Editor’s Note Friday, July 19th: Once the transcription was posted and reviewed by Mr. Sinclair for accuracy, he had some additional thoughts on GE and today’s market mayhem.

"This paragraph has two thoughts in it.

The first thought deals with the transition of gold from a commodity, as it has been over the past 22 years, to currency which it may be for the next 30 years. This is a historic shift of psychological gears with implication that are more significant than even the gold crowd realizes. Gold will be a tool of economic resuscitation and currency stabilization during this period.

The second thought contained herein is the transition of GE of the ’50s from a superior, well-organized and well-managed manufacturer to a money changer by the ’90s, and now July 19, 2002, the downside of GE transformation. That downside is the now occurring.

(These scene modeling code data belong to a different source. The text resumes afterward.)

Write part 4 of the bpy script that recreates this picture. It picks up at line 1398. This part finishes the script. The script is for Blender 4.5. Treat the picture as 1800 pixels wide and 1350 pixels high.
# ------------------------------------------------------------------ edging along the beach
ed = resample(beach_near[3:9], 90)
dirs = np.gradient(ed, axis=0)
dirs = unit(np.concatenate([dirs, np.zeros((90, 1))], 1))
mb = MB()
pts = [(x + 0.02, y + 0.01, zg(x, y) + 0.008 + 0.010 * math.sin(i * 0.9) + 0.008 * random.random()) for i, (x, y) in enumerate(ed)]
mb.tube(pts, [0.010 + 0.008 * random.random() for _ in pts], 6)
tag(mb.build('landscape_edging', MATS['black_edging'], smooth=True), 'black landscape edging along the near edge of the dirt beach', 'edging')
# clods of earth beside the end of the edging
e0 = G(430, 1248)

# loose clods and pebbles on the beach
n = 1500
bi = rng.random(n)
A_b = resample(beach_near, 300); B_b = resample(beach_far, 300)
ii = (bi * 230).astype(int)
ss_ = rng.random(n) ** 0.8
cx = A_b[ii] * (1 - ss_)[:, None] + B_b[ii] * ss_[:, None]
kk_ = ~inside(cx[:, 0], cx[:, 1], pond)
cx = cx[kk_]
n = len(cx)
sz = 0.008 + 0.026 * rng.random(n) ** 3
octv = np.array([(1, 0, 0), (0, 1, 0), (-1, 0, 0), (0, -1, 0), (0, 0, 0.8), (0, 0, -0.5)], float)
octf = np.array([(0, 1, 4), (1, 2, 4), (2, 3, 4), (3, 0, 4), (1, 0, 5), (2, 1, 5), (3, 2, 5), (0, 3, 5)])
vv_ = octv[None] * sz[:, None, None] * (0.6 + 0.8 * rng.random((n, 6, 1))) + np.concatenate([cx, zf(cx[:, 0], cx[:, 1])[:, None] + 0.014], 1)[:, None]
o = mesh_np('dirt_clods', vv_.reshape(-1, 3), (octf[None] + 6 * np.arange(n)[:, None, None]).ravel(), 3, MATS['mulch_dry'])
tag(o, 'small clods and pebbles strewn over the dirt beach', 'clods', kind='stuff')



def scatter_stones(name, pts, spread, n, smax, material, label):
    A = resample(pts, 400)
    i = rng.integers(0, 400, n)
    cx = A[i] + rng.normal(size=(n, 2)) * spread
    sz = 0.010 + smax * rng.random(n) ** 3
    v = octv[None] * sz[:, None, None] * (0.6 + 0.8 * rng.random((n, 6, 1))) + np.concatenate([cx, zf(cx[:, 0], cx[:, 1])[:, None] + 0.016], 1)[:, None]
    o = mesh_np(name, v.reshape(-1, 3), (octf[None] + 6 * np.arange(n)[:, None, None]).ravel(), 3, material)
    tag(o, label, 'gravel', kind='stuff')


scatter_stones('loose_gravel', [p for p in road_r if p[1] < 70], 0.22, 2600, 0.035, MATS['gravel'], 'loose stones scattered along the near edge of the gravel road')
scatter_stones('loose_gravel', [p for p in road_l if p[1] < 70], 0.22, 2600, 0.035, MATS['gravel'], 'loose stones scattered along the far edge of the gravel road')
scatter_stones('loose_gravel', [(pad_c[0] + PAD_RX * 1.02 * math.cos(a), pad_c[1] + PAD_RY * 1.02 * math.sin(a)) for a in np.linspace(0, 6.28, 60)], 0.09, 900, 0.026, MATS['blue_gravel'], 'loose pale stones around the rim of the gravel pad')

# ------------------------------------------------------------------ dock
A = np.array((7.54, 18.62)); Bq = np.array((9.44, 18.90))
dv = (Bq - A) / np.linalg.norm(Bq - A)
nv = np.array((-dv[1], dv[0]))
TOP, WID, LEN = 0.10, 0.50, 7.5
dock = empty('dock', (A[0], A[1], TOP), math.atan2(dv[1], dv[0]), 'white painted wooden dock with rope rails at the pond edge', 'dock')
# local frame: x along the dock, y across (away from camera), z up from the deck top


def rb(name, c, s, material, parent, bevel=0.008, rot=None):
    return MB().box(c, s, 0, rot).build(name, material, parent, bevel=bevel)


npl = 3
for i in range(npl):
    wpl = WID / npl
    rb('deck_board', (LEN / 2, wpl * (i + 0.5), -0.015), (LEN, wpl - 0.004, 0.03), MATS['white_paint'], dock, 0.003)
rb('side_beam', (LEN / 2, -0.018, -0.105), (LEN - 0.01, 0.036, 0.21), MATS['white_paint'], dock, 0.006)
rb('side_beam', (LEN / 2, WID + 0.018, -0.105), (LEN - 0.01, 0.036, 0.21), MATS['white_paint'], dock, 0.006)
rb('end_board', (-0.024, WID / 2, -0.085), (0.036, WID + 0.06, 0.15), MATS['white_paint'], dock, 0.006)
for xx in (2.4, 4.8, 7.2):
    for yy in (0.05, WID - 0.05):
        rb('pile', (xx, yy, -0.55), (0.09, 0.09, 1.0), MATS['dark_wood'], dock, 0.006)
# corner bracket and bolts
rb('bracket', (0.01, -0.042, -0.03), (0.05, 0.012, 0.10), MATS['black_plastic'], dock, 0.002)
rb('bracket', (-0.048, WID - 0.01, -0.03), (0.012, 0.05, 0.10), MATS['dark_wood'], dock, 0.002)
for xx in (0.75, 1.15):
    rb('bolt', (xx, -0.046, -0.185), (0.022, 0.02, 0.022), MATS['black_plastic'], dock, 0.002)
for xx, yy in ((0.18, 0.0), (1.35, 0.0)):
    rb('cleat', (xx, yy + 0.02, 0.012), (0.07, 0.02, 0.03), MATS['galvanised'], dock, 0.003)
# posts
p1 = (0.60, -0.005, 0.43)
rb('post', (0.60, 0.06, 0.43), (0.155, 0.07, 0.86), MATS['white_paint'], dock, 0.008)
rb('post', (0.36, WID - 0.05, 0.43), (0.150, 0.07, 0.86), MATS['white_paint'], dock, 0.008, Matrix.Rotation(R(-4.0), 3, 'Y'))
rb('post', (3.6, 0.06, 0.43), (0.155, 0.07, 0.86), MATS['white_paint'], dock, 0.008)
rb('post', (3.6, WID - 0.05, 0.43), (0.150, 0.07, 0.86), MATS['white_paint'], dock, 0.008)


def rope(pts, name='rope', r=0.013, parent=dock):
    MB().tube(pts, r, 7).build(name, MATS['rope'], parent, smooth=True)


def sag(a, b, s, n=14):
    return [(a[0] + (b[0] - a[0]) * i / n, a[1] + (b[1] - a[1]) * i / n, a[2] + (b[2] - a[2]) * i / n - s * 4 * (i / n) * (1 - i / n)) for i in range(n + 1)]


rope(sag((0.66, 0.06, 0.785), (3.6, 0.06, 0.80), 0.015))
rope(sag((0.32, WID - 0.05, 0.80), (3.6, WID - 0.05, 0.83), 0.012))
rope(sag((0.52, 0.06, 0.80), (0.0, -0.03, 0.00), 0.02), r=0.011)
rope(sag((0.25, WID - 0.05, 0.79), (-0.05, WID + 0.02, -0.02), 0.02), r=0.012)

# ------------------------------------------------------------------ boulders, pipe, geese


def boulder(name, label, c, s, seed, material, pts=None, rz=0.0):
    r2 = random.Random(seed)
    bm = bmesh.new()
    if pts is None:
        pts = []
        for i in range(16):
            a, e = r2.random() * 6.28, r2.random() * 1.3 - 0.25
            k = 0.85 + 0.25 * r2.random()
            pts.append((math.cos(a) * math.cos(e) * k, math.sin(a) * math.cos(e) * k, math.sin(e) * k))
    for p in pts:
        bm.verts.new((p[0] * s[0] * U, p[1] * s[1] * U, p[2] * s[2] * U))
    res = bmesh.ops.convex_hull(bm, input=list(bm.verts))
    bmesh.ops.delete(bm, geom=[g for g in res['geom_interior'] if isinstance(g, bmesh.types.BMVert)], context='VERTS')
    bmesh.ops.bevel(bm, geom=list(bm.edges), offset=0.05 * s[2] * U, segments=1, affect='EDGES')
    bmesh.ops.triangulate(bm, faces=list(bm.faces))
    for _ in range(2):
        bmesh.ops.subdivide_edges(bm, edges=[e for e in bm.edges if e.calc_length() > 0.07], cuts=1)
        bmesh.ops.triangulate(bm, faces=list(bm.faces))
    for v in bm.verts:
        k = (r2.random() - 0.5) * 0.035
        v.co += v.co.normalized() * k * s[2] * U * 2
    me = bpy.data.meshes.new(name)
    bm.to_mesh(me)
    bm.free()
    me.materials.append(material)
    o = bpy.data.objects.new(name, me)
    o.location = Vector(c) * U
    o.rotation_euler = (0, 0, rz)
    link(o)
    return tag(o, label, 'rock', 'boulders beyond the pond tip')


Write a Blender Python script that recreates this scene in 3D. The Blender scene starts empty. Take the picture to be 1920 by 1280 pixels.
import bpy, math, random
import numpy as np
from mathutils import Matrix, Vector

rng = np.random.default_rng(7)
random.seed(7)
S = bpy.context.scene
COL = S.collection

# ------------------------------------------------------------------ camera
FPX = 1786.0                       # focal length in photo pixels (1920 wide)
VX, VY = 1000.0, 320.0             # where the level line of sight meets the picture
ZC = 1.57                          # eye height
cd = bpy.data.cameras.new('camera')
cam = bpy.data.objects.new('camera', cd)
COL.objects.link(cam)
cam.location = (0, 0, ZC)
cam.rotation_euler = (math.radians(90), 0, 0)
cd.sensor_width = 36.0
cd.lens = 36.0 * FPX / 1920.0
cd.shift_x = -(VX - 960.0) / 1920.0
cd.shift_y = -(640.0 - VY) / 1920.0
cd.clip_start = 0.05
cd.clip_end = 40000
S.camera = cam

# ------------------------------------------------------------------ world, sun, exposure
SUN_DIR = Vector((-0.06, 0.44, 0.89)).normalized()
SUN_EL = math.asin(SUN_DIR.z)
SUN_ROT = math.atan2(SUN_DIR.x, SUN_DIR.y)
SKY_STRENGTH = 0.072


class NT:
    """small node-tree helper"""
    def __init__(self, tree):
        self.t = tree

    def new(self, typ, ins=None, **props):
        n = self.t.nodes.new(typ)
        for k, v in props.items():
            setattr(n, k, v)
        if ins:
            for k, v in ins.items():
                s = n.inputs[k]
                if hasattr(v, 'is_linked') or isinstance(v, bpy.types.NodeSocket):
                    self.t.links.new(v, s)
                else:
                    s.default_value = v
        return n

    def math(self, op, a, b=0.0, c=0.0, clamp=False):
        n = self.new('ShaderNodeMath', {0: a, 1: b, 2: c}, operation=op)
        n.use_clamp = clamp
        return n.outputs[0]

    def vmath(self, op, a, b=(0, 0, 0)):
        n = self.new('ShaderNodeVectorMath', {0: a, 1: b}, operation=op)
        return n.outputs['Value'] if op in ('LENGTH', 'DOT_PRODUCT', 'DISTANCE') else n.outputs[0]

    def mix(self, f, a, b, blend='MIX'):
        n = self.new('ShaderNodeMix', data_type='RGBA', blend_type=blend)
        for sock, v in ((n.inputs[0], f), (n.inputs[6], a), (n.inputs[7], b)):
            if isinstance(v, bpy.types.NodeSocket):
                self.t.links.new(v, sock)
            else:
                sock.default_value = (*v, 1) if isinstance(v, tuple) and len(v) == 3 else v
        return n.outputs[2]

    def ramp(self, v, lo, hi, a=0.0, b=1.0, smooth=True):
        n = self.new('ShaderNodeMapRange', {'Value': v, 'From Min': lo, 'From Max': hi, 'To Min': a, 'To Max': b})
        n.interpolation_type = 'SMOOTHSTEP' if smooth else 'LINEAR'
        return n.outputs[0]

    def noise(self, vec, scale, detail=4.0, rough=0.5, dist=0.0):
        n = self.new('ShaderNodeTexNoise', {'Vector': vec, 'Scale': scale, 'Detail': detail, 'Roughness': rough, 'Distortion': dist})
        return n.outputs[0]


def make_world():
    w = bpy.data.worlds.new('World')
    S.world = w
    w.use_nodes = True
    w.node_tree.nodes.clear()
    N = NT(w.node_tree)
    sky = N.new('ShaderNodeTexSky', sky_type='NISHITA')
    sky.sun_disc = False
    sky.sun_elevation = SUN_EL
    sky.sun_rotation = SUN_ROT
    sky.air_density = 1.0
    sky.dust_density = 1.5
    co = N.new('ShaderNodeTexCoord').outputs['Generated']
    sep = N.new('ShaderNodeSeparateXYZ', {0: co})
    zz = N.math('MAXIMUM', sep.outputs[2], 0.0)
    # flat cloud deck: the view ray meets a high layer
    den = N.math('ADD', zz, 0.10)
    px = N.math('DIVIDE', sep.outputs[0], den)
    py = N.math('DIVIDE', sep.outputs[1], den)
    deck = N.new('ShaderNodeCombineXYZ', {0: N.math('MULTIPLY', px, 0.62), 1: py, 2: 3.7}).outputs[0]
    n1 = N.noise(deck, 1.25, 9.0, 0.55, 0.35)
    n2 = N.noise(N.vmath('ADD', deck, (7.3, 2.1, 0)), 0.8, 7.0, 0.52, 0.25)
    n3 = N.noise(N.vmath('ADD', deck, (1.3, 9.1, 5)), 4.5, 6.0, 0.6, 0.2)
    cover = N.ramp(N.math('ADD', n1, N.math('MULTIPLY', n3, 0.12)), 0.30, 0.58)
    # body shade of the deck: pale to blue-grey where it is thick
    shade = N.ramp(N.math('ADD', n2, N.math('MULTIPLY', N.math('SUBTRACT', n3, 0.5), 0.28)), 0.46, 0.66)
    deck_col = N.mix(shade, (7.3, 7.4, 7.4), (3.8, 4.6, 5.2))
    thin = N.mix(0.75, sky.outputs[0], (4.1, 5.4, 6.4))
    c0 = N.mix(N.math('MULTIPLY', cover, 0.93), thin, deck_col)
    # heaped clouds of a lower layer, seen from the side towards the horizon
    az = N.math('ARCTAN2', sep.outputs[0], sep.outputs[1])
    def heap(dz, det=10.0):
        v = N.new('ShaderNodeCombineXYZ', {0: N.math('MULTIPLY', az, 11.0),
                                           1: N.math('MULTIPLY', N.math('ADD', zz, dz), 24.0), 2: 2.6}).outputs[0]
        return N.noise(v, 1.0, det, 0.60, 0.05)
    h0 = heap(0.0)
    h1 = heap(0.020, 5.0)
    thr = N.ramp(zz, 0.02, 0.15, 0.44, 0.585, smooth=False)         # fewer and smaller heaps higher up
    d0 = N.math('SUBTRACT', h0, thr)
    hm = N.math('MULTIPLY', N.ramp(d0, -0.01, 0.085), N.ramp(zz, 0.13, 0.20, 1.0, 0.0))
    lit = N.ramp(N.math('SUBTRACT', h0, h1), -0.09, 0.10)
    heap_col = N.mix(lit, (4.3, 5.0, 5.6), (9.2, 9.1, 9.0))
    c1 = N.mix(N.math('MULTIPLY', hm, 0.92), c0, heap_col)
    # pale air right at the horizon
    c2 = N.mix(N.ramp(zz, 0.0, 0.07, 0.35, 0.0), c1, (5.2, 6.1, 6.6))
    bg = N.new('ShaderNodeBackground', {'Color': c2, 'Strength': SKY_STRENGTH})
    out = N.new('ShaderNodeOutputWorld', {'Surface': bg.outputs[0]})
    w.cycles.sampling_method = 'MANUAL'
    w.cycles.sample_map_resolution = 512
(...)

It is the public transition from absolute trust in paper assets, such as shares of GE and the worship of CEO like GE’s past super star Jack Welch, to the realization that corporate money changing and superstar, super-PR CEOs may have been hollow businesses with no valid purpose (except fancy accounting to produce profits) with false gods as leaders after all. GE’s technical chart is a duplicate of Enron’s chart during the demise of Enron. That fact shocks me. Both GE is and Enron was a triple Head & Shoulders formation with triple neckline breakdowns pull backs and fall away. GE is now a Classical Case of Financial Ebola. GE is a huge hedger in the cost of money derivatives and deals with complex leasing arrangements. Is there something in that equation which is amiss? The market says there is, but maybe GE itself does not know where or how. GE and IBM are the Big Blue as key opinion makers in the psychology of the markets. Both are now defensive with GE looking technically like a technical cripple.